[WORK TO BE COMPLETED] Repeat the data that follows, word for word, without the images.

+++

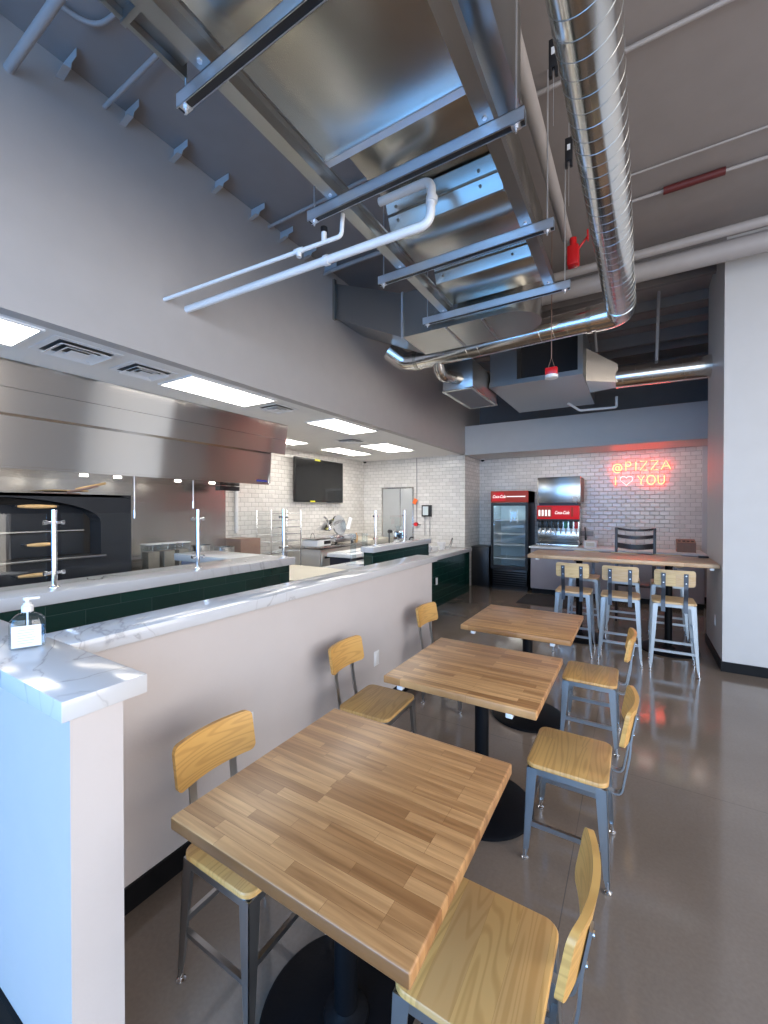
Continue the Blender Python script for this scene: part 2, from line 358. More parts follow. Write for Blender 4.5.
def text_mesh(name, s, size, mat, parent, loc, rot, depth=.003, shear=0, bold=0, align='CENTER', sx=1):
    cu = bpy.data.curves.new(name, 'FONT'); cu.body = s; cu.size = size; cu.extrude = depth; cu.shear = shear; cu.offset = bold
    cu.align_x = align; cu.align_y = 'CENTER'
    t = bpy.data.objects.new(name+'_tmp', cu); C.objects.link(t)
    me = bpy.data.meshes.new_from_object(t.evaluated_get(bpy.context.evaluated_depsgraph_get())); bpy.data.objects.remove(t)
    me.materials.clear(); me.materials.append(mat); o = bpy.data.objects.new(name, me); C.objects.link(o); o.parent = parent
    o.location = loc; o.rotation_euler = rot; o.scale = (sx, 1, 1)
    return o

# ================================================================== THE SETTING
HZ = 4.37      # deck ceiling
XS = -3.0      # soffit / bulkhead plane
KZ = 2.76      # kitchen ceiling
sbox('floor', (-6.2, 4.9, -2.9, 9.5, -.1, 0), M['floor'])
sbox('ceiling', (XS-.1, 4.9, -2.9, 9.5, HZ, HZ+.12), M['deck'])
sbox('trim_1', (-5.6, XS-.1, -2.6, 8.16, KZ, KZ+.1), M['kitchen_ceiling'], 'white lay-in ceiling over the kitchen')
sbox('wall_left', (XS-.1, XS, -2.6, 8.16, KZ, HZ), M['grey_wall'], 'grey bulkhead wall above the kitchen counters')
sbox('wall_kitchen', (-5.6, -5.5, -2.6, 8.26, 0, KZ+.1), M['tile_y'], 'white subway tiled wall at the far side of the kitchen')
bm = B(); bx(bm, -5.5, XS, 8.16, 8.26, 0, KZ); struct('wall_kitchen_back', bm, M['tile_x'], 'white subway tiled wall at the end of the kitchen')
sbox('wall_wing', (XS-.3, XS, 8.26, 9.1, 0, 2.74), M['tile_y'], 'short tiled return wall beside the drinks cooler')
sbox('wall_back', (-3.3, 1.0, 9.1, 9.2, 0, 2.74), M['tile_x'], 'white subway tiled wall carrying the neon sign')
sbox('wall_back_right', (1.0, 1.5, 9.08, 9.2, 0, 2.74), M['white_wall'], 'plain pale wall right of the tiles')
sbox('wall_back_upper', (-3.3, 1.5, 9.1, 9.2, 2.74, HZ), M['deck_trim'], 'dark upper wall behind the ducts')
sbox('wall_header', (-3.0, 1.5, 8.16, 9.1, 2.74, 3.33), M['white_wall'], 'pale dropped header over the drinks station')
sbox('wall_upper_return', (-3.1, -3.0, 8.16, 9.1, 2.74, HZ), M['grey_wall'])
sbox('wall_right', (.76, 4.9, 5.36, 6.45, 0, HZ), M['white_wall'], 'pale projecting wall at the right with black base')
sbox('wall_alcove', (1.5, 1.6, 6.45, 9.2, 0, HZ), M['white_wall'])
bm = B(); bx(bm, .748, .76, 5.348, 6.45, 0, .10); bx(bm, .76, 4.9, 5.348, 5.36, 0, .10); struct('baseboard_right', bm, M['base'])
sbox('baseboard_back', (.95, 1.5, 9.06, 9.08, 0, .10), M['base'])
# front (street) wall behind the camera with its windows, and the window wall on the right
bm = B()
bx(bm, -5.6, 4.9, -2.6, -2.5, 3.95, HZ); bx(bm, -5.6, 4.9, -2.6, -2.5, 0, .3); bx(bm, -5.6, -3.2, -2.6, -2.5, .3, 3.95)
for x in (-1.55, .1, 1.75, 3.4, 4.8): bx(bm, x-.05, x+.05, -2.6, -2.5, .3, 3.95)
bx(bm, -3.2, 4.9, -2.58, -2.52, 2.28, 2.36)
struct('wall_front', bm, M['grey_wall'])
bm = B()
bx(bm, 4.6, 4.7, -2.6, 5.36, 3.95, HZ); bx(bm, 4.6, 4.7, -2.6, 5.36, 0, .3)
for y in (-2.5, -1.1, .35, 1.8): bx(bm, 4.6, 4.7, y-.06, y+.06, .3, 3.95)
bx(bm, 4.6, 4.7, 3.15, 5.36, .3, 3.95)
bx(bm, 4.62, 4.68, -2.6, 5.36, 2.28, 2.36)
struct('wall_side', bm, M['grey_wall'])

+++

[WRITTEN SOLUTION]
Continue the Blender Python script for this scene: part 2, from line 358. More parts follow. Write for Blender 4.5.
def text_mesh(name, s, size, mat, parent, loc, rot, depth=.003, shear=0, bold=0, align='CENTER', sx=1):
    cu = bpy.data.curves.new(name, 'FONT'); cu.body = s; cu.size = size; cu.extrude = depth; cu.shear = shear; cu.offset = bold
    cu.align_x = align; cu.align_y = 'CENTER'
    t = bpy.data.objects.new(name+'_tmp', cu); C.objects.link(t)
    me = bpy.data.meshes.new_from_object(t.evaluated_get(bpy.context.evaluated_depsgraph_get())); bpy.data.objects.remove(t)
    me.materials.clear(); me.materials.append(mat); o = bpy.data.objects.new(name, me); C.objects.link(o); o.parent = parent
    o.location = loc; o.rotation_euler = rot; o.scale = (sx, 1, 1)
    return o

# ================================================================== THE SETTING
HZ = 4.37      # deck ceiling
XS = -3.0      # soffit / bulkhead plane
KZ = 2.76      # kitchen ceiling
sbox('floor', (-6.2, 4.9, -2.9, 9.5, -.1, 0), M['floor'])
sbox('ceiling', (XS-.1, 4.9, -2.9, 9.5, HZ, HZ+.12), M['deck'])
sbox('trim_1', (-5.6, XS-.1, -2.6, 8.16, KZ, KZ+.1), M['kitchen_ceiling'], 'white lay-in ceiling over the kitchen')
sbox('wall_left', (XS-.1, XS, -2.6, 8.16, KZ, HZ), M['grey_wall'], 'grey bulkhead wall above the kitchen counters')
sbox('wall_kitchen', (-5.6, -5.5, -2.6, 8.26, 0, KZ+.1), M['tile_y'], 'white subway tiled wall at the far side of the kitchen')
bm = B(); bx(bm, -5.5, XS, 8.16, 8.26, 0, KZ); struct('wall_kitchen_back', bm, M['tile_x'], 'white subway tiled wall at the end of the kitchen')
sbox('wall_wing', (XS-.3, XS, 8.26, 9.1, 0, 2.74), M['tile_y'], 'short tiled return wall beside the drinks cooler')
sbox('wall_back', (-3.3, 1.0, 9.1, 9.2, 0, 2.74), M['tile_x'], 'white subway tiled wall carrying the neon sign')
sbox('wall_back_right', (1.0, 1.5, 9.08, 9.2, 0, 2.74), M['white_wall'], 'plain pale wall right of the tiles')
sbox('wall_back_upper', (-3.3, 1.5, 9.1, 9.2, 2.74, HZ), M['deck_trim'], 'dark upper wall behind the ducts')
sbox('wall_header', (-3.0, 1.5, 8.16, 9.1, 2.74, 3.33), M['white_wall'], 'pale dropped header over the drinks station')
sbox('wall_upper_return', (-3.1, -3.0, 8.16, 9.1, 2.74, HZ), M['grey_wall'])
sbox('wall_right', (.76, 4.9, 5.36, 6.45, 0, HZ), M['white_wall'], 'pale projecting wall at the right with black base')
sbox('wall_alcove', (1.5, 1.6, 6.45, 9.2, 0, HZ), M['white_wall'])
bm = B(); bx(bm, .748, .76, 5.348, 6.45, 0, .10); bx(bm, .76, 4.9, 5.348, 5.36, 0, .10); struct('baseboard_right', bm, M['base'])
sbox('baseboard_back', (.95, 1.5, 9.06, 9.08, 0, .10), M['base'])
# front (street) wall behind the camera with its windows, and the window wall on the right
bm = B()
bx(bm, -5.6, 4.9, -2.6, -2.5, 3.95, HZ); bx(bm, -5.6, 4.9, -2.6, -2.5, 0, .3); bx(bm, -5.6, -3.2, -2.6, -2.5, .3, 3.95)
for x in (-1.55, .1, 1.75, 3.4, 4.8): bx(bm, x-.05, x+.05, -2.6, -2.5, .3, 3.95)
bx(bm, -3.2, 4.9, -2.58, -2.52, 2.28, 2.36)
struct('wall_front', bm, M['grey_wall'])
bm = B()
bx(bm, 4.6, 4.7, -2.6, 5.36, 3.95, HZ); bx(bm, 4.6, 4.7, -2.6, 5.36, 0, .3)
for y in (-2.5, -1.1, .35, 1.8): bx(bm, 4.6, 4.7, y-.06, y+.06, .3, 3.95)
bx(bm, 4.6, 4.7, 3.15, 5.36, .3, 3.95)
bx(bm, 4.62, 4.68, -2.6, 5.36, 2.28, 2.36)
struct('wall_side', bm, M['grey_wall'])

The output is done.